### Required work
Your task is to retype, word for word, the lines from the start of the data through the line holding "bg.inputs[1].default_value = 3.2". Do not include the pictures.
·····
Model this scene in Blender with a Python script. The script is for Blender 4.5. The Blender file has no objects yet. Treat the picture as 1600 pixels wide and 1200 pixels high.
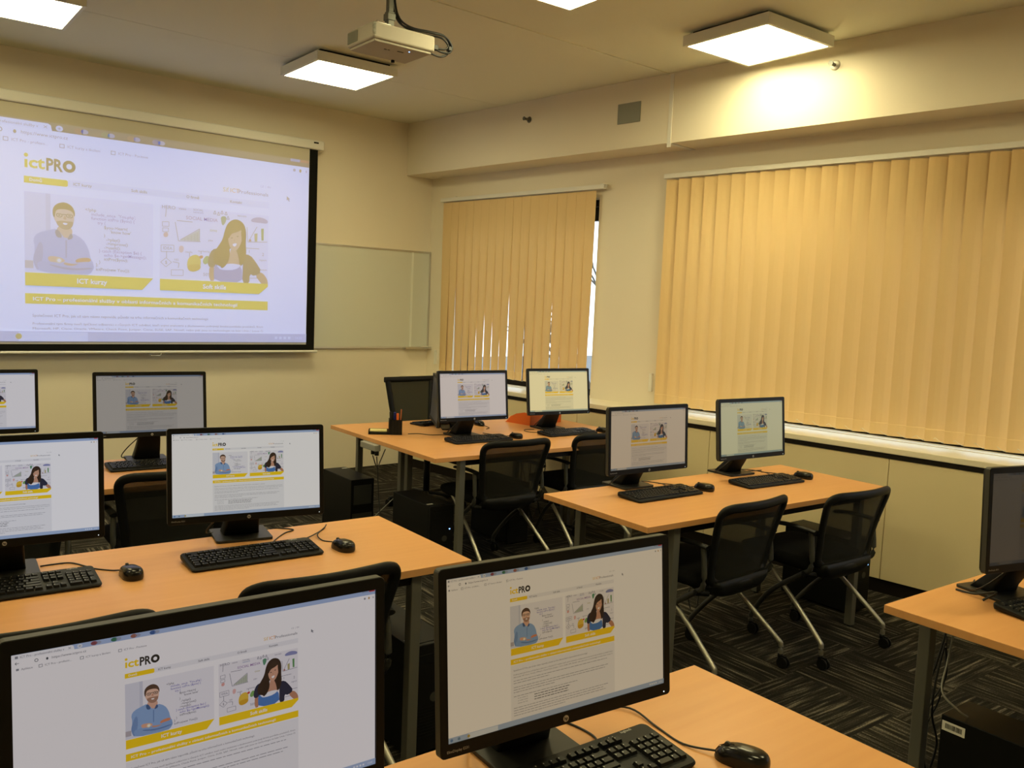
import bpy, math, random
from mathutils import Vector, Matrix
random.seed(7)
sc = bpy.context.scene
C = sc.collection
PI = math.pi

# ---------------------------------------------------------------- camera, world, exposure
cam_d = bpy.data.cameras.new('camera')
cam = bpy.data.objects.new('camera', cam_d)
C.objects.link(cam)
sc.camera = cam
CR = [(0.7690896119, -0.6377543085, 0.0420786268), (-0.0275901407, -0.0989025285, -0.9947145691), (0.6385451848, 0.7638636867, -0.0936606383)]
R3 = Matrix(((CR[0][0], -CR[1][0], -CR[2][0]), (CR[0][1], -CR[1][1], -CR[2][1]), (CR[0][2], -CR[1][2], -CR[2][2])))
cam.matrix_world = Matrix.Translation((0, 0, 1.64)) @ R3.to_4x4()
cam_d.sensor_width = 36.0
cam_d.lens = 36.0 * 1350 / 1600
cam_d.clip_start = 0.02
cam_d.clip_end = 200

world = bpy.data.worlds.new('world')
sc.world = world
world.use_nodes = True
bg = world.node_tree.nodes['Background']
bg.inputs[0].default_value = (0.70, 0.86, 1.0, 1)
bg.inputs[1].default_value = 3.2

vs = sc.view_settings
vs.view_transform = 'Standard'
vs.look = 'None'
vs.exposure = 0.0
vs.gamma = 1.0
vs.use_curve_mapping = False
PANEL = 20.6                     # radiance of the ceiling panels
PANEL_COL = (1.0, 0.89, 0.48)

# ---------------------------------------------------------------- room numbers
XS, YF = 4.5997, 7.2177
PHI = -0.0776568
ZC, ZS = 3.305, 2.818
DS = (-math.sin(PHI), -math.cos(PHI))        # along the window wall, toward the camera
DN = (math.cos(PHI), -math.sin(PHI))         # out through the window wall


def W(s, n, z):
    return Vector((XS + DS[0] * s + DN[0] * n, YF + DS[1] * s + DN[1] * n, z))


# ---------------------------------------------------------------- materials
def lin(h):
    if isinstance(h, str):
        h = h.lstrip('#')
        v = [int(h[i:i + 2], 16) / 255 for i in (0, 2, 4)]
    else:
        v = h
    return tuple(((c / 12.92) if c <= 0.04045 else ((c + 0.055) / 1.055) ** 2.4) for c in v)


def mat(name, col, rough=0.5, metal=0.0, spec=0.5, emis=None, estr=0.0, bump=None, coat=0.0):
    m = bpy.data.materials.new(name)
    m.use_nodes = True
    b = m.node_tree.nodes['Principled BSDF']
    b.inputs['Base Color'].default_value = (*col, 1)
    b.inputs['Roughness'].default_value = rough
    b.inputs['Metallic'].default_value = metal
    b.inputs['Specular IOR Level'].default_value = spec
    if coat:
        b.inputs['Coat Weight'].default_value = coat
    if emis:
        b.inputs['Emission Color'].default_value = (*emis, 1)
        b.inputs['Emission Strength'].default_value = estr
    if bump:
        nt = m.node_tree
        tc = nt.nodes.new('ShaderNodeTexCoord')
        n = nt.nodes.new('ShaderNodeTexNoise')
        n.inputs['Scale'].default_value = bump[0]
        n.inputs['Detail'].default_value = 3
        bp = nt.nodes.new('ShaderNodeBump')
        bp.inputs['Strength'].default_value = bump[1]
        bp.inputs['Distance'].default_value = 0.002
        nt.links.new(tc.outputs['Object'], n.inputs['Vector'])
        nt.links.new(n.outputs['Fac'], bp.inputs['Height'])
        nt.links.new(bp.outputs['Normal'], b.inputs['Normal'])
    return m


def mottled(name, c1, c2, scale, rough=0.6, bump=0.0, spec=0.4):
    m = mat(name, c1, rough, spec=spec)
    nt = m.node_tree
    b = nt.nodes['Principled BSDF']
    tc = nt.nodes.new('ShaderNodeTexCoord')
    mp = nt.nodes.new('ShaderNodeMapping')
    mp.inputs['Scale'].default_value = scale
    n = nt.nodes.new('ShaderNodeTexNoise')
    n.inputs['Scale'].default_value = 1.0
    n.inputs['Detail'].default_value = 5
    mx = nt.nodes.new('ShaderNodeMix')
    mx.data_type = 'RGBA'
    mx.inputs[6].default_value = (*c1, 1)
    mx.inputs[7].default_value = (*c2, 1)
    nt.links.new(tc.outputs['Object'], mp.inputs['Vector'])
    nt.links.new(mp.outputs[0], n.inputs['Vector'])
    nt.links.new(n.outputs['Fac'], mx.inputs[0])
    nt.links.new(mx.outputs[2], b.inputs['Base Color'])
    if bump:
        bp = nt.nodes.new('ShaderNodeBump')
        bp.inputs['Strength'].default_value = bump
        bp.inputs['Distance'].default_value = 0.002
        nt.links.new(n.outputs['Fac'], bp.inputs['Height'])
        nt.links.new(bp.outputs[0], b.inputs['Normal'])
    return m


def carpet_mat():
    m = mat('carpet_tiles', (0.05, 0.04, 0.03), 0.95, spec=0.15)
    nt = m.node_tree
    b = nt.nodes['Principled BSDF']
    N = nt.nodes.new
    L = nt.links.new
    tc = N('ShaderNodeTexCoord')
    rot = N('ShaderNodeMapping')
    rot.inputs['Rotation'].default_value = (0, 0, math.radians(3.4))
    L(tc.outputs['Object'], rot.inputs['Vector'])
    ck = N('ShaderNodeTexChecker')
    ck.inputs['Scale'].default_value = 2.0
    ck.inputs['Color1'].default_value = (0, 0, 0, 1)
    ck.inputs['Color2'].default_value = (1, 1, 1, 1)
    off = N('ShaderNodeVectorMath')
    off.operation = 'MULTIPLY'
    off.inputs[1].default_value = (1, 1, 0)
    L(rot.outputs[0], off.inputs[0])
    add = N('ShaderNodeVectorMath')
    add.operation = 'ADD'
    add.inputs[1].default_value = (20.13, 20.21, 0.1)
    L(off.outputs[0], add.inputs[0])
    L(add.outputs[0], ck.inputs['Vector'])
    outs = []
    for i, sca in enumerate(((3.0, 58, 1), (58, 3.0, 1))):
        mp = N('ShaderNodeMapping')
        mp.inputs['Scale'].default_value = sca
        mp.inputs['Location'].default_value = (i * 7.3, i * 3.1, 0)
        L(rot.outputs[0], mp.inputs['Vector'])
        n = N('ShaderNodeTexNoise')
        n.inputs['Scale'].default_value = 1.0
        n.inputs['Detail'].default_value = 2.5
        n.inputs['Roughness'].default_value = 0.6
        L(mp.outputs[0], n.inputs['Vector'])
        outs.append(n)
    mx = N('ShaderNodeMix')
    mx.data_type = 'FLOAT'
    L(ck.outputs['Fac'], mx.inputs[0])
    L(outs[0].outputs['Fac'], mx.inputs[2])
    L(outs[1].outputs['Fac'], mx.inputs[3])
    fine = N('ShaderNodeTexNoise')
    fine.inputs['Scale'].default_value = 160
    fine.inputs['Detail'].default_value = 2
    L(tc.outputs['Object'], fine.inputs['Vector'])
    am = N('ShaderNodeMath')
    am.operation = 'MULTIPLY_ADD'
    am.inputs[1].default_value = 0.28
    L(fine.outputs['Fac'], am.inputs[0])
    L(mx.outputs[0], am.inputs[2])
    ramp = N('ShaderNodeValToRGB')
    e = ramp.color_ramp.elements
    e[0].position = 0.50
    e[0].color = (0.007, 0.006, 0.0045, 1)
    e[1].position = 0.86
    e[1].color = (0.19, 0.165, 0.125, 1)
    for p, c in ((0.61, (0.013, 0.0115, 0.009, 1)), (0.69, (0.028, 0.0245, 0.019, 1)), (0.75, (0.072, 0.063, 0.049, 1))):
        k = e.new(p)
        k.color = c
    L(am.outputs[0], ramp.inputs[0])
    L(ramp.outputs[0], b.inputs['Base Color'])
    bp = N('ShaderNodeBump')
    bp.inputs['Strength'].default_value = 0.5
    bp.inputs['Distance'].default_value = 0.003
    L(fine.outputs['Fac'], bp.inputs['Height'])
    L(bp.outputs[0], b.inputs['Normal'])
    return m


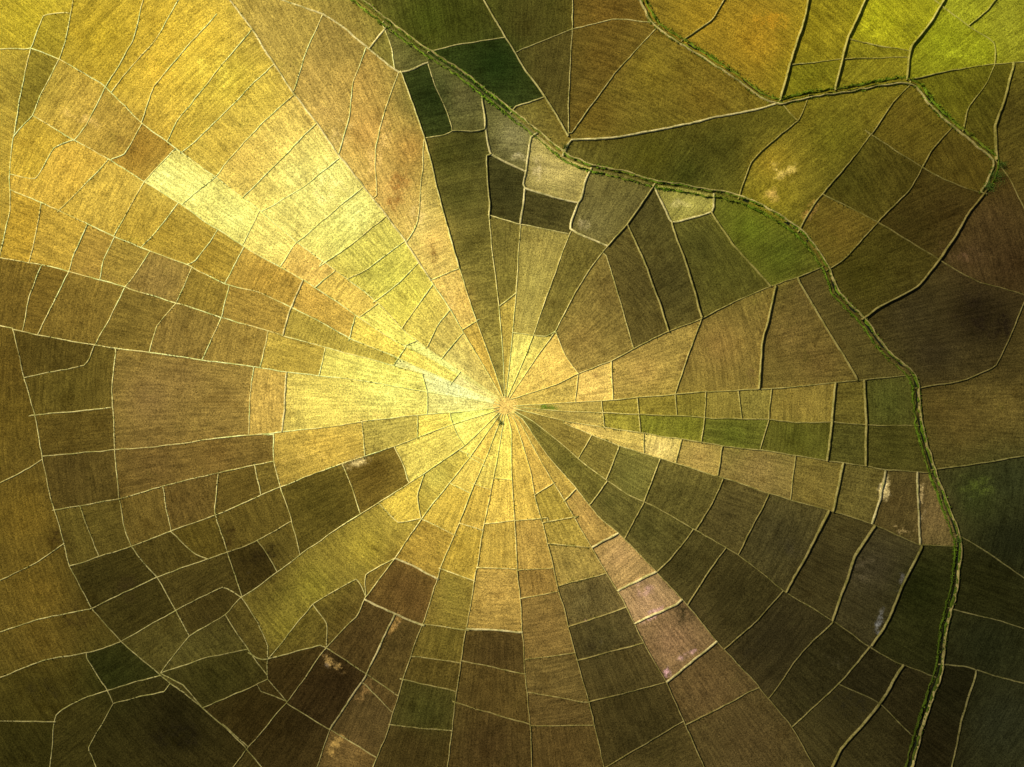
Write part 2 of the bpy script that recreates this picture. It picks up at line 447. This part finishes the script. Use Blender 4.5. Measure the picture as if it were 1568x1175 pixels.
def mkmesh(name,verts,faces,mat,smooth=False):
    me=bpy.data.meshes.new(name)
    verts=np.asarray(verts,np.float32);faces=np.asarray(faces,np.int32);k=faces.shape[1]
    me.vertices.add(len(verts));me.vertices.foreach_set('co',verts.ravel())
    me.loops.add(faces.size);me.loops.foreach_set('vertex_index',faces.ravel())
    me.polygons.add(len(faces));me.polygons.foreach_set('loop_start',np.arange(len(faces),dtype=np.int32)*k)
    me.polygons.foreach_set('loop_total',np.full(len(faces),k,np.int32))
    me.update(calc_edges=True);me.validate()
    if smooth: me.polygons.foreach_set('use_smooth',np.ones(len(me.polygons),bool))
    ob=bpy.data.objects.new(name,me);bpy.context.collection.objects.link(ob)
    if mat: me.materials.append(mat)
    return ob
def addcol(ob,name,c):
    a=ob.data.color_attributes.new(name,'FLOAT_COLOR','POINT')
    c=np.asarray(c,np.float32)
    if c.shape[1]==3:c=np.hstack([c,np.ones((len(c),1),np.float32)])
    a.data.foreach_set('color',c.ravel())

# ------------------------------------------------ materials
class N:
    def __init__(s,name):
        s.m=bpy.data.materials.new(name);s.m.use_nodes=True;s.t=s.m.node_tree;s.t.nodes.clear()
        s.o=s.t.nodes.new('ShaderNodeOutputMaterial');s.b=s.t.nodes.new('ShaderNodeBsdfPrincipled')
        s.b.inputs['Specular IOR Level'].default_value=0.
        s.b.inputs['Roughness'].default_value=1.;s.t.links.new(s.b.outputs[0],s.o.inputs[0])
    def n(s,k,**kw):
        nd=s.t.nodes.new(k)
        for a,v in kw.items(): setattr(nd,a,v)
        return nd
    def l(s,a,b): s.t.links.new(a,b)
    def val(s,x,sock):
        if isinstance(x,(int,float)): sock.default_value=x
        elif isinstance(x,tuple): sock.default_value=x
        else: s.l(x,sock)
    def math(s,op,a,b=0.,clamp=False):
        nd=s.n('ShaderNodeMath',operation=op,use_clamp=clamp);s.val(a,nd.inputs[0]);s.val(b,nd.inputs[1]);return nd.outputs[0]
    def noise(s,vec,scale,detail=3,rough=.6):
        nd=s.n('ShaderNodeTexNoise');nd.inputs['Scale'].default_value=scale;nd.inputs['Detail'].default_value=detail;nd.inputs['Roughness'].default_value=rough
        s.l(vec,nd.inputs['Vector']);return nd.outputs['Fac']
    def mapr(s,v,a,b,c,d):
        nd=s.n('ShaderNodeMapRange');s.l(v,nd.inputs[0])
        for i,q in enumerate((a,b,c,d)): nd.inputs[i+1].default_value=q
        return nd.outputs[0]
    def mix(s,f,a,b,bt='MIX'):
        nd=s.n('ShaderNodeMix',data_type='RGBA',blend_type=bt);s.val(f,nd.inputs[0]);s.val(a,nd.inputs[6]);s.val(b,nd.inputs[7]);return nd.outputs[2]
    def attr(s,nm):
        nd=s.n('ShaderNodeAttribute');nd.attribute_name=nm;return nd
    def scale(s,c,f):
        nd=s.n('ShaderNodeVectorMath',operation='SCALE');s.l(c,nd.inputs[0]);s.val(f,nd.inputs['Scale']);return nd.outputs[0]
def crop_material():
    k=N('rice_crop');pos=k.n('ShaderNodeNewGeometry').outputs['Position']
    col=k.attr('Col').outputs['Color'];bl=k.attr('Blot');pol=k.attr('Polar').outputs['Vector']
    mid=k.noise(pos,.22,5,.74)
    f=k.math('ADD',bl.outputs['Alpha'],k.mapr(mid,.3,.7,-.5,.5))
    f=k.mapr(f,.2,.75,0,1)
    f=k.math('MULTIPLY',f,k.mapr(bl.outputs['Alpha'],.05,.35,0,.95))
    c=k.mix(f,col,bl.outputs['Color'])
    n2=k.mapr(mid,.3,.7,.74,1.28)
    fine=k.noise(pos,1.9,2,.9)
    n3=k.mapr(fine,.28,.72,.28,1.76)
    st=k.mapr(k.noise(pol,1.,2,.7),.3,.7,.72,1.28)
    c=k.scale(c,k.math('MULTIPLY',n2,k.math('MULTIPLY',n3,st)))
    big_=k.noise(pos,.10,5,.74)
    h=k.mapr(big_,.40,.30,0,.3)
    c2=k.n('ShaderNodeVectorMath',operation='MULTIPLY');k.l(c,c2.inputs[0]);c2.inputs[1].default_value=(.8,.96,.7)
    c=k.mix(h,c,c2.outputs[0])
    h2=k.mapr(big_,.55,.66,0,.55)
    c3=k.n('ShaderNodeVectorMath',operation='MULTIPLY');k.l(c,c3.inputs[0]);c3.inputs[1].default_value=(.62,.58,.5)
    c=k.mix(h2,c,c3.outputs[0])
    k.l(c,k.b.inputs['Base Color'])
    bp=k.n('ShaderNodeBump');bp.inputs['Strength'].default_value=.8;bp.inputs['Distance'].default_value=.25
    k.l(fine,bp.inputs['Height']);k.l(bp.outputs[0],k.b.inputs['Normal'])
    return k.m
def soil_material(name,colattr=True,color=(.3,.25,.12,1),dark=(.5,.55,.35),amt=.7):
    k=N(name);pos=k.n('ShaderNodeNewGeometry').outputs['Position']
    if colattr: c=k.attr('Col').outputs['Color']
    else:
        c=k.n('ShaderNodeRGB');c.outputs[0].default_value=color;c=c.outputs[0]
    n=k.mapr(k.noise(pos,1.6,2,.7),.3,.7,.65,1.4)
    c=k.scale(c,n)
    v=k.n('ShaderNodeVectorMath',operation='MULTIPLY');k.l(c,v.inputs[0]);v.inputs[1].default_value=dark
    c=k.mix(k.mapr(k.noise(pos,.28,3,.7),.48,.60,0,amt),c,v.outputs[0])
    k.l(c,k.b.inputs['Base Color'])
    return k.m
M_crop=crop_material();M_bund=soil_material('bund_soil')
M_bank=soil_material('bank_grass',True)
kw=N('canal_water');kw.b.inputs['Base Color'].default_value=(.010,.012,.005,1);kw.b.inputs['Roughness'].default_value=.35;kw.b.inputs['Specular IOR Level'].default_value=.2
M_water=kw.m
M_grass=soil_material('grass_blades',True,dark=(.6,.7,.5))

# ------------------------------------------------ fields
verts=np.stack([wx(vx),wy(vy),z],1)
tri=NF[:,::-1].copy()
a=verts[tri[:,0]];b_=verts[tri[:,1]];c_=verts[tri[:,2]]
nz=np.cross(b_-a,c_-a)[:,2]
tri[nz<0]=tri[nz<0][:,::-1]
fields=mkmesh('rice_fields',verts,tri,M_crop,True)
addcol(fields,'Col',col);addcol(fields,'Blot',np.hstack([bc,ba[:,None]]))
r=np.hypot(wx(vx)-wx(HX),wy(vy)-wy(HY))
tt=np.arctan2(vy-HY,vx-HX)
cth=np.arctan2(cy-HY,cx-HX)[vl];d=tt-cth;d=(d+math.pi)%(2*math.pi)-math.pi;tt=cth+d
cr0=np.hypot(wx(cx)-wx(HX),wy(cy)-wy(HY))
crr=np.maximum(cr0,8)[vl]
pa=fields.data.attributes.new('Polar','FLOAT_VECTOR','POINT')
offs=rng.uniform(0,100,nc)
flip=(rng.random(nc)<.6)|(cr0<60)
P1=np.stack([r*np.where(flip[vl],.07,1.1),tt*crr*np.where(flip[vl],1.1,.07),offs[vl]],1)
pa.data.foreach_set('vector',P1.astype(np.float32).ravel())

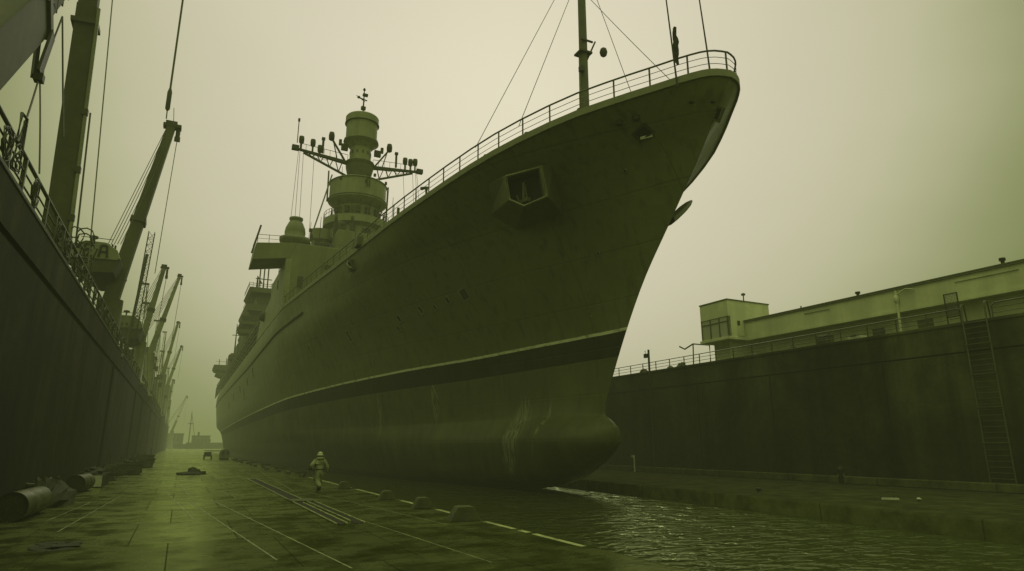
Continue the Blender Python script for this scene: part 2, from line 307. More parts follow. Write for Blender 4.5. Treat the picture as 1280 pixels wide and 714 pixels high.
# ------------------------------------------------------------------ mesh helpers
class MB:
    def __init__(s): s.v = []; s.f = []; s.sm = []
    def add(s, vs, fs, smooth=False):
        o = len(s.v); s.v += [tuple(map(float, v)) for v in vs]; s.f += [tuple(i+o for i in f) for f in fs]; s.sm += [smooth]*len(fs); return s
    def box(s, x0, x1, y0, y1, z0, z1):
        v = [(x, y, z) for z in (z0, z1) for x, y in ((x0, y0), (x1, y0), (x1, y1), (x0, y1))]
        return s.add(v, [(0,3,2,1),(4,5,6,7),(0,1,5,4),(1,2,6,5),(2,3,7,6),(3,0,4,7)])
    def cbox(s, c, d, rz=0):
        n = len(s.v); s.box(-d[0]/2, d[0]/2, -d[1]/2, d[1]/2, -d[2]/2, d[2]/2)
        R = Matrix.Rotation(rz, 3, 'Z')
        for i in range(n, len(s.v)): s.v[i] = tuple(R @ Vector(s.v[i]) + Vector(c))
        return s
    def beam(s, a, b, w, h=None, w2=None, h2=None, up=(0,0,1)):
        a = Vector(a); b = Vector(b); d = (b-a).normalized(); h = h or w; w2 = w2 or w; h2 = h2 or h
        u = Vector(up)
        if abs(d.dot(u)) > .98: u = Vector((0,1,0))
        r = d.cross(u).normalized(); t = r.cross(d)
        vs = [a+r*x*w/2+t*y*h/2 for x, y in ((-1,-1),(1,-1),(1,1),(-1,1))]+[b+r*x*w2/2+t*y*h2/2 for x, y in ((-1,-1),(1,-1),(1,1),(-1,1))]
        return s.add(vs, [(0,3,2,1),(4,5,6,7),(0,1,5,4),(1,2,6,5),(2,3,7,6),(3,0,4,7)])
    def tube(s, pts, r, n=6, r2=None):
        pts = [Vector(p) for p in pts]; k = len(pts); vs = []
        for i, p in enumerate(pts):
            d = (pts[min(i+1, k-1)]-pts[max(i-1, 0)]).normalized()
            u = Vector((0,0,1)) if abs(d.z) < .95 else Vector((0,1,0))
            a = d.cross(u).normalized(); c = a.cross(d)
            rr = r if r2 is None else r+(r2-r)*i/(k-1)
            vs += [p+(a*math.cos(2*PI*j/n)+c*math.sin(2*PI*j/n))*rr for j in range(n)]
        fs = [(i*n+j, i*n+(j+1)%n, (i+1)*n+(j+1)%n, (i+1)*n+j) for i in range(k-1) for j in range(n)]
        s.add(vs, fs, True); s.add(vs[:n], [tuple(range(n))[::-1]]); s.add(vs[-n:], [tuple(range(n))]); return s
    def lathe(s, c, prof, n=32, smooth=True, a0=0, a1=2*PI):
        cx, cy, cz = c; k = len(prof)
        vs = [(cx+r*math.cos(2*PI*j/n), cy+r*math.sin(2*PI*j/n), cz+z) for r, z in prof for j in range(n)]
        fs = [(i*n+j, i*n+(j+1)%n, (i+1)*n+(j+1)%n, (i+1)*n+j) for i in range(k-1) for j in range(n)]
        s.add(vs, fs, smooth); s.add(vs[:n], [tuple(range(n))[::-1]]); s.add(vs[-n:], [tuple(range(n))]); return s
    def prism(s, poly, axis, a, b):      # poly in the two other axes
        n = len(poly)
        def P(p, w):
            if axis == 'y': return (p[0], w, p[1])
            if axis == 'x': return (w, p[0], p[1])
            return (p[0], p[1], w)
        vs = [P(p, a) for p in poly]+[P(p, b) for p in poly]
        return s.add(vs, [tuple(range(n)), tuple(range(n, 2*n))[::-1]]+[(i, i+n, (i+1)%n+n, (i+1)%n) for i in range(n)])
    def blob(s, c, d, n=10, rough=.25, seed=0):
        rnd = random.Random(seed); vs = []; fs = []
        rings = 6
        for i in range(rings+1):
            ph = PI/2*(i/rings)
            for j in range(n):
                k = 1+rnd.uniform(-rough, rough)
                vs.append((c[0]+d[0]/2*math.cos(ph)*math.cos(2*PI*j/n)*k, c[1]+d[1]/2*math.cos(ph)*math.sin(2*PI*j/n)*k, c[2]+d[2]*math.sin(ph)*(1+rnd.uniform(-rough, rough)*.6)))
        for i in range(rings):
            for j in range(n): fs.append((i*n+j, i*n+(j+1)%n, (i+1)*n+(j+1)%n, (i+1)*n+j))
        fs.append(tuple(range(rings*n, rings*n+n)))
        return s.add(vs, fs, False)
    def build(s, name, m, parent=None, bevel=0, fix=True, shade=None):
        off = wloc(parent)
        me = bpy.data.meshes.new(name); me.from_pydata([tuple(Vector(v)-off) for v in s.v], [], s.f)
        for p, q in zip(me.polygons, s.sm): p.use_smooth = q if shade is None else shade
        if fix:
            bm = bmesh.new(); bm.from_mesh(me); bmesh.ops.recalc_face_normals(bm, faces=bm.faces); bm.to_mesh(me); bm.free()
        me.materials.append(M[m] if isinstance(m, str) else m)
        o = bpy.data.objects.new(name, me); COL.objects.link(o)
        if parent is not None: o.parent = parent
        if bevel:
            md = o.modifiers.new('Bevel', 'BEVEL'); md.width = bevel; md.segments = 2; md.limit_method = 'ANGLE'
        return o
def wloc(o):
    v = Vector((0,0,0))
    while o is not None: v += o.location; o = o.parent
    return v
def tag(o, label=None, cat=None, group=None, kind=None):
    if label: o['label'] = label
    if cat: o['category'] = cat
    if group: o['group'] = group
    if kind: o['kind'] = kind
    return o
def thing(name, label, cat, loc=(0,0,0), group=None):
    o = bpy.data.objects.new(name, None); COL.objects.link(o); o.location = loc; o.empty_display_size = .3
    return tag(o, label, cat, group)
def part_copy(src, name, parent, delta):
    c = src.copy(); c.name = name; COL.objects.link(c); c.parent = parent; c.location = src.location+Vector(delta); return c
def catenary(a, b, sag, n=14):
    a = Vector(a); b = Vector(b)
    return [a.lerp(b, i/n)-Vector((0,0,sag*4*(i/n)*(1-i/n))) for i in range(n+1)]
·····
### Solution to this problem
Model this scene in Blender with a Python script. The script is for Blender 4.5. The Blender file has no objects yet. Treat the picture as 1600 pixels wide and 1200 pixels high.
import bpy, math, random
from mathutils import Vector, Matrix
random.seed(7)
sc = bpy.context.scene
C = sc.collection
PI = math.pi

# ---------------------------------------------------------------- camera, world, exposure
cam_d = bpy.data.cameras.new('camera')
cam = bpy.data.objects.new('camera', cam_d)
C.objects.link(cam)
sc.camera = cam
CR = [(0.7690896119, -0.6377543085, 0.0420786268), (-0.0275901407, -0.0989025285, -0.9947145691), (0.6385451848, 0.7638636867, -0.0936606383)]
R3 = Matrix(((CR[0][0], -CR[1][0], -CR[2][0]), (CR[0][1], -CR[1][1], -CR[2][1]), (CR[0][2], -CR[1][2], -CR[2][2])))
cam.matrix_world = Matrix.Translation((0, 0, 1.64)) @ R3.to_4x4()
cam_d.sensor_width = 36.0
cam_d.lens = 36.0 * 1350 / 1600
cam_d.clip_start = 0.02
cam_d.clip_end = 200

world = bpy.data.worlds.new('world')
sc.world = world
world.use_nodes = True
bg = world.node_tree.nodes['Background']
bg.inputs[0].default_value = (0.70, 0.86, 1.0, 1)
bg.inputs[1].default_value = 3.2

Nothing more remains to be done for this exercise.